11/2/19 Nebraska, King Doerue

Freshman running back King Doerue jumps in the air to avoid the Nebraska player attempting to take him down. Doerue had 71 rushing yards and scored one receiving touchdown during Saturday afternoon's game. He also caught five passes for 31 yards and one touchdown.

After defeating Nebraska in a hard-fought game on Saturday, the Boilermakers will face a new challenge while playing Northwestern with a walk-on quarterback at the helm of the offense.

“It’s been a little weird, sitting in class, then it just kinda hits you,” sophomore quarterback Aidan O'Connell said on his new starting role.
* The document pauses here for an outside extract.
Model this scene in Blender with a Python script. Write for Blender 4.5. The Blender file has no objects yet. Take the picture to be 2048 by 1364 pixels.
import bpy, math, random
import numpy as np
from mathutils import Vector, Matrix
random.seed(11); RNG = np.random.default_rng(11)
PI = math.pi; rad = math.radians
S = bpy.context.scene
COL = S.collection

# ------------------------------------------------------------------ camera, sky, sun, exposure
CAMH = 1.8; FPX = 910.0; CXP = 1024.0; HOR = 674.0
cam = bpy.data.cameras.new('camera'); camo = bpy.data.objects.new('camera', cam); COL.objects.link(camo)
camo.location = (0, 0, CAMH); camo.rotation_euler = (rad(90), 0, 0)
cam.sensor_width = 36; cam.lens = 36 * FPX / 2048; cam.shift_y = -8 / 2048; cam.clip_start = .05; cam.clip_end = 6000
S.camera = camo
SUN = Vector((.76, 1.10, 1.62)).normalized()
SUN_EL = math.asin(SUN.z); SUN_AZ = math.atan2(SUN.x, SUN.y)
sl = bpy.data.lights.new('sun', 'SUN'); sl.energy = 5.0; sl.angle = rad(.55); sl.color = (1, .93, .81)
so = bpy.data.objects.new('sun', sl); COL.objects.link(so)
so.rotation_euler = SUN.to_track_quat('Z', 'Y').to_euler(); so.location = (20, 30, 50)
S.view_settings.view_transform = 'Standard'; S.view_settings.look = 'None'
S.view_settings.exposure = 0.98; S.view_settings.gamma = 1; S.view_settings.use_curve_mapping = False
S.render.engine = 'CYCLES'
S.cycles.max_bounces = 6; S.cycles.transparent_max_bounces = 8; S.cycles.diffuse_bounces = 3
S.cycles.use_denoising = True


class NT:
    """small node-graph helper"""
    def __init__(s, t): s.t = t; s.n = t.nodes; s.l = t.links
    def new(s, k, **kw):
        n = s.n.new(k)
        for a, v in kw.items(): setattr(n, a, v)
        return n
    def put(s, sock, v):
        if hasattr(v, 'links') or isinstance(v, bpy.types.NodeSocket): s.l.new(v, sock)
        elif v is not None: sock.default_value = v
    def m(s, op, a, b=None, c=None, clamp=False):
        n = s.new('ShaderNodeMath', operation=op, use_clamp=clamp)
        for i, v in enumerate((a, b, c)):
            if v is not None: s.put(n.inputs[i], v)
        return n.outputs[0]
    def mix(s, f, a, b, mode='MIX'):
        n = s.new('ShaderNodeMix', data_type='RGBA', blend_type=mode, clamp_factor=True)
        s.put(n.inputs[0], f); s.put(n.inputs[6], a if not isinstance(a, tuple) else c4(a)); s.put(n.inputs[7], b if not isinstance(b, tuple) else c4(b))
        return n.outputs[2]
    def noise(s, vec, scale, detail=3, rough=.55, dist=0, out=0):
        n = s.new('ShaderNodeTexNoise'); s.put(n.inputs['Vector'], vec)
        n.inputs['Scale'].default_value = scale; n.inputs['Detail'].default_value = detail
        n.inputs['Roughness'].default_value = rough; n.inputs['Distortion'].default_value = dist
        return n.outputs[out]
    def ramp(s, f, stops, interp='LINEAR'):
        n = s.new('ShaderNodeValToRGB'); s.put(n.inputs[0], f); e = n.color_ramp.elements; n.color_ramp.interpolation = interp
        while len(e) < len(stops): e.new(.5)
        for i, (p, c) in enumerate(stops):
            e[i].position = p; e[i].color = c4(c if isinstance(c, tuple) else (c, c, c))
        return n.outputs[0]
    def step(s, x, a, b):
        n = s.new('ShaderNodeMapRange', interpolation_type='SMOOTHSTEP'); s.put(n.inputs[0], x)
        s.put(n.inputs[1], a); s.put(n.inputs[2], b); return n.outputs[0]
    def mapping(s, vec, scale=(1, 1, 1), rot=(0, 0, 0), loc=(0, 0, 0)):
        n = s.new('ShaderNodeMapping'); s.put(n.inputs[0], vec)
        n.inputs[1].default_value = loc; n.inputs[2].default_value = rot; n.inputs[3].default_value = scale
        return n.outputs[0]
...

Purdue (3-6, 2-4 Big Ten) lost its quarterback, redshirt freshman Jack Plummer, to a broken ankle in final quarter of the Nebraska game. Plummer was already playing in place of fifth-year Elijah Sindelar, who suffered a broken collarbone against Minnesota in September.

O’Connell remains steadfast, though, and played with confidence and poise in the last drive of the game, leading the Boilermakers to a 3-point victory.

“It’s what I came here to do,” O’Connell said. “I think I’m prepared the same way. It is different, just the feeling of knowing. It’s not ‘if.’”

Being a walk-on, O’Connell may not have the pedigree most of his teammates have, but they remain faithful in him nonetheless.

“He deserves to be there,” redshirt freshman tight end Payne Durham said. “He deserves that spot, so I don't think it's that much of a transition for him."

Durham, the Boilermakers’ second-string tight end, has caught eight passes this season; four of them have been for touchdowns.

“I’m proud of (Durham),” tight ends coach Ryan Wallace said. “He’s doing a good job, really embracing his role and just doing the best he can.”

Durham caught two passes for 23 yards and a receiving touchdown in the fourth quarter on Saturday.

“People feed off his energy,” Wallace said. “He’s a tough player, and we like having him on the field."

Durham plays alongside fifth-year tight end Brycen Hopkins, who continues to make a positive impact in each game.

“(Hopkins)’s always gonna have a big role in what we’re doing, especially right now with Rondale (Moore) out," Wallace said. "He’s continuing to grow in his role, and we’re expanding what he has to do a lot just because of where we are as a team personnel-wise."

The Boilermakers are taking these personnel changes very seriously heading into their game against Northwestern (1-7, 0-6.)

“They’ve had some struggles this year, but I think defensively, they’re a very solid team," O’Connell said. “They’re just a really well-coached team, and a team that’s not gonna beat themselves.”

Coached by Pat Fitzgerald, the Wildcats refuse to give up, despite their lackluster performance thus far.

“We’ll get this thing turned around,” Fitzgerald said in a press conference on Monday. “I have a track record of winning football games. I’m focused on winning these next four games right now.”

O’Connell recognizes the level of excellence Fitzgerald brings to a team and described this game as “a tremendous challenge.”

"They're not gonna beat themselves," senior defensive end Kai Higgins said. "So we're gonna have to go out there and beat them ourselves."

Offensively, the Wildcats struggle in almost every category. With only 293 yards per game, they have the least efficient offense in the entire Power Five. They are also averaging only about 140 passing yards and 11 points per game.

Like Nebraska, the Wildcats will rely on their running game, something the Boilermaker defense, led by freshman defensive end George Karlaftis and fifth-year linebacker Ben Holt, will have to defend.

"I think as a defense, we're starting to gel more," Higgins said. "We're starting to fly around, doing the little things right, and it's really showing up on Saturdays."

This game, like every game for the rest of the season, is a must-win for the Boilermakers, who must have six wins in order to gain bowl-eligibility. Taking it one game at a time, though, they will first have to defeat the Wildcats at noon on Saturday at Ryan Field in Evanston, Illinois.